E saremo trasportati
nel ricordo dello scoppio di una bomba a Roma presso le sedi
dell’ambasciata del Regno Unito di Gran Bretagna e Irlanda nel 1946, nelle
vicende che portarono alla costruzione
dello Stato di Israele, nella vita di Anna vecchia e sdentata contessa di
origine polacca, nella nascita della Repubblica italiana e dunque le prime
libere elezioni, nei processi che
portarono il celebre Piano Marshall, l’amicizia con Renato e Fabio, la
mancanza di rispetto per i minori, l’innocenza ontologica dell’uomo e del
libero arbitrio.
E per quanto i temi trattati siano molteplici e di grande
importanza per comprendere la storia
della costruzione dell’Europa non posso far meno di immaginare il nostalgico
tredicenne Napoléon che, ricordando la notte dell’ottobre 1812 in cui suo padre
giunse inaspettatamente al palazzo delle Tuileries di Parigi, invoca la grande
storia del grande impero antico nella ricerca di un segno, nel desiderio di
esser grande come Enea, nel desiderio di aver la stessa possibilità di poter
salvare il padre che ha avuto l’eroe troiano.
“Il trono del padre –
(L’innocenza)” offre innumerevoli spunti di riflessione su cui imbandire
giorni di discussioni animate e feconde, concludo
dunque questo breve boccone con una citazione del 2 giugno 1948 di Papa Pio XII
che lo stesso autore Massimo Pinto colloca con maestria nel romanzo:
“Quanto più il mondo
presente mette dinanzi agli occhi lo spettacolo desolante dei suoi dissensi e
delle sue contraddizioni, tanto più stringente è il dovere dei cattolici di
dare un luminoso esempio d’unità e di coesione, senza distinzione di lingue, di
popoli, di stirpi.”
Massimo Pinto è
nato e vive a Roma, laureato in Economia alla Sapienza ed in Teologia presso l’Ateneo
Romano della Santa Croce.

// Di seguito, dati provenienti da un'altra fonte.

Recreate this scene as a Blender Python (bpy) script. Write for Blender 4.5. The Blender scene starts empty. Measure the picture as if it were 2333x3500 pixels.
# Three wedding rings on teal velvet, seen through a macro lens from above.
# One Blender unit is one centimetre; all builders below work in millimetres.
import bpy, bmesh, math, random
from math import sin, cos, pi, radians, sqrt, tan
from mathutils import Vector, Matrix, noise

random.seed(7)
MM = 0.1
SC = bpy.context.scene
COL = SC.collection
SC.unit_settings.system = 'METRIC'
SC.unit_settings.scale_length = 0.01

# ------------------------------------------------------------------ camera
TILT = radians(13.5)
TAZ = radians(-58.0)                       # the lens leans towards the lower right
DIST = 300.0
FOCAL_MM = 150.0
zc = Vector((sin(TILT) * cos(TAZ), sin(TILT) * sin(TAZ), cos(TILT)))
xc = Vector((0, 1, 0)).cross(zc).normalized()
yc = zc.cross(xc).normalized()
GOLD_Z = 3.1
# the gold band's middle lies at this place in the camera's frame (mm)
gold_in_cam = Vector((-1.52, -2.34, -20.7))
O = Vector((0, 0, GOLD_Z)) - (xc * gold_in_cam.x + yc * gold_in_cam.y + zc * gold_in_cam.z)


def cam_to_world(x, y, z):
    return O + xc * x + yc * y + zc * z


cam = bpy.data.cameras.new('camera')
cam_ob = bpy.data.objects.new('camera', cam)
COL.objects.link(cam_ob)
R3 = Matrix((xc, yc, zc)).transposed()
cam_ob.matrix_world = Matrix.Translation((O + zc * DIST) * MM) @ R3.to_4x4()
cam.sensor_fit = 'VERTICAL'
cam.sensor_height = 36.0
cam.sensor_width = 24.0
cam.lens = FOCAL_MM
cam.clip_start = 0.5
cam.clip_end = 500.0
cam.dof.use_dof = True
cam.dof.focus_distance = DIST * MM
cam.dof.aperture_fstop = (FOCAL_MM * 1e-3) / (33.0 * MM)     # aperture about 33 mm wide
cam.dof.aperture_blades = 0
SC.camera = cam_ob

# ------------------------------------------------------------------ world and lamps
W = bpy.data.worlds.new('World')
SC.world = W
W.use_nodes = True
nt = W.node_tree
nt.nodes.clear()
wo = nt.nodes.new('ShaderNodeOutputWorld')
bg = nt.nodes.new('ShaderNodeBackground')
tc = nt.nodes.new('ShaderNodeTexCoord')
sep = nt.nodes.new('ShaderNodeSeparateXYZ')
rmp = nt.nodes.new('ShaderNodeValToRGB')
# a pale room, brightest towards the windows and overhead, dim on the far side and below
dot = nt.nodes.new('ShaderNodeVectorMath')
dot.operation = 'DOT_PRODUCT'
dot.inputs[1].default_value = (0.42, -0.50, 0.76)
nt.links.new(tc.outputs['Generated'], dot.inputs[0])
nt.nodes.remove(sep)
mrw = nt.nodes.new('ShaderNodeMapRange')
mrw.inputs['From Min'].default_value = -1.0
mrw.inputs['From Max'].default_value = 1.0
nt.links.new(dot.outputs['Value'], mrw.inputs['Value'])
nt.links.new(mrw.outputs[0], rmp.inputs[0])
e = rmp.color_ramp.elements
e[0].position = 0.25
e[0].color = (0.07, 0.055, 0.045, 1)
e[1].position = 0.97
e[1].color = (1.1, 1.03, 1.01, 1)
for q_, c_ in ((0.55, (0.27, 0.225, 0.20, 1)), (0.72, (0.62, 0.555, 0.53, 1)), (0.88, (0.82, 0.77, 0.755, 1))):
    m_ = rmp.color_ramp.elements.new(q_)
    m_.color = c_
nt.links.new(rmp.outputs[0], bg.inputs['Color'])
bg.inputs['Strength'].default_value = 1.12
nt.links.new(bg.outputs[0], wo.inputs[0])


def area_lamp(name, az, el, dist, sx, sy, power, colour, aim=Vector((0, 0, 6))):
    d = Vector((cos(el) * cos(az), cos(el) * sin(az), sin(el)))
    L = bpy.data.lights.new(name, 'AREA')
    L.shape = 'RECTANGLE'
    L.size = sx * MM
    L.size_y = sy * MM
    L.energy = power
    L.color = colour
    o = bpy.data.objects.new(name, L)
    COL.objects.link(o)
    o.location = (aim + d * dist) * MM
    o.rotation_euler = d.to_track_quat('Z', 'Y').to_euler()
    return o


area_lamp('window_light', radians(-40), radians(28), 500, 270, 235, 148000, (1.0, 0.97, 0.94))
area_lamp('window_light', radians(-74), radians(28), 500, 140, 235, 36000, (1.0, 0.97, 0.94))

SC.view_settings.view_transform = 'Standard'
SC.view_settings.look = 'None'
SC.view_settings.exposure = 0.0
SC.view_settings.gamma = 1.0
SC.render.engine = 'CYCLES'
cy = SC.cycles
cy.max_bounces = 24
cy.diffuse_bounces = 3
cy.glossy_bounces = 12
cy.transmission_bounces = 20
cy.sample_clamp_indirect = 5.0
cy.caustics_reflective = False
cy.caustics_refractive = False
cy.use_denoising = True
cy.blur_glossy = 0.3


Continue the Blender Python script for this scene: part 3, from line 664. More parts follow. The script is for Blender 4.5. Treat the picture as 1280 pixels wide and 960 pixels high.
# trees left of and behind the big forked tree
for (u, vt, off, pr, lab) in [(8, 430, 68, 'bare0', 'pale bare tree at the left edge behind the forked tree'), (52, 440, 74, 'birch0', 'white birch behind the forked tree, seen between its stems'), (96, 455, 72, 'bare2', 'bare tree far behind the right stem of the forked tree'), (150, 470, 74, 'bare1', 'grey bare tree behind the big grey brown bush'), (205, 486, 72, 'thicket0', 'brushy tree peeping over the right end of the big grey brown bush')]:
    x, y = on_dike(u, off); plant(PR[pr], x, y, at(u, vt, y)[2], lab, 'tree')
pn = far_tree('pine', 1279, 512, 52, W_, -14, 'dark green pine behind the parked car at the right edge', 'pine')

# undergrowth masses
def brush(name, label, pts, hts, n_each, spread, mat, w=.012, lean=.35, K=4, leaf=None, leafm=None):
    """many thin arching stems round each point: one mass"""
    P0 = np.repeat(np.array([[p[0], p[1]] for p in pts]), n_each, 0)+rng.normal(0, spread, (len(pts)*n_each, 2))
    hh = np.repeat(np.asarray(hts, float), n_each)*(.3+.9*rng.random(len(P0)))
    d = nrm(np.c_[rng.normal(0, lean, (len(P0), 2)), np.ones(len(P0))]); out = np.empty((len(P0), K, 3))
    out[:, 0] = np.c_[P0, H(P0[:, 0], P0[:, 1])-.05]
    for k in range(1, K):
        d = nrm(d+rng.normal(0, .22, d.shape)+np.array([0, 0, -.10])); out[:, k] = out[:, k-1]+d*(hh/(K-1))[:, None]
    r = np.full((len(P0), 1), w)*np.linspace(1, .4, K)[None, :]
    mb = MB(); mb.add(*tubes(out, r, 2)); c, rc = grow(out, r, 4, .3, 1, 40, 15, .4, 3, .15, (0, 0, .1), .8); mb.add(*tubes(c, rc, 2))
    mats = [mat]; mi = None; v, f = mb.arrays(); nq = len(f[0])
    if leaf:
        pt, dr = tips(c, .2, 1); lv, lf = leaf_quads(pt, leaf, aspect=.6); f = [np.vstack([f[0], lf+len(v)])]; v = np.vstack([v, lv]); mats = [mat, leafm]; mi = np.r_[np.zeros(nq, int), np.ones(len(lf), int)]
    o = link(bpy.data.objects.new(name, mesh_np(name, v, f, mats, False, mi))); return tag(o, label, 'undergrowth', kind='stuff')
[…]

È Croce al Merito Melitense del Sovrano Militare
Ordine di Malta. Nel 1998 ha pubblicato il saggio “Stato sociale e persona”.
Recentemente, ed esattamente il 17 giugno 2017, “Il trono del padre” è stato premiato con una Segnalazione Particolare
della Giuria presso la prestigiosa Abbazia di San Fedele a Poppi (Arezzo)
per la 42° edizione del Premio
Letterario Casentino, nella sezione narrativa/saggistica edita.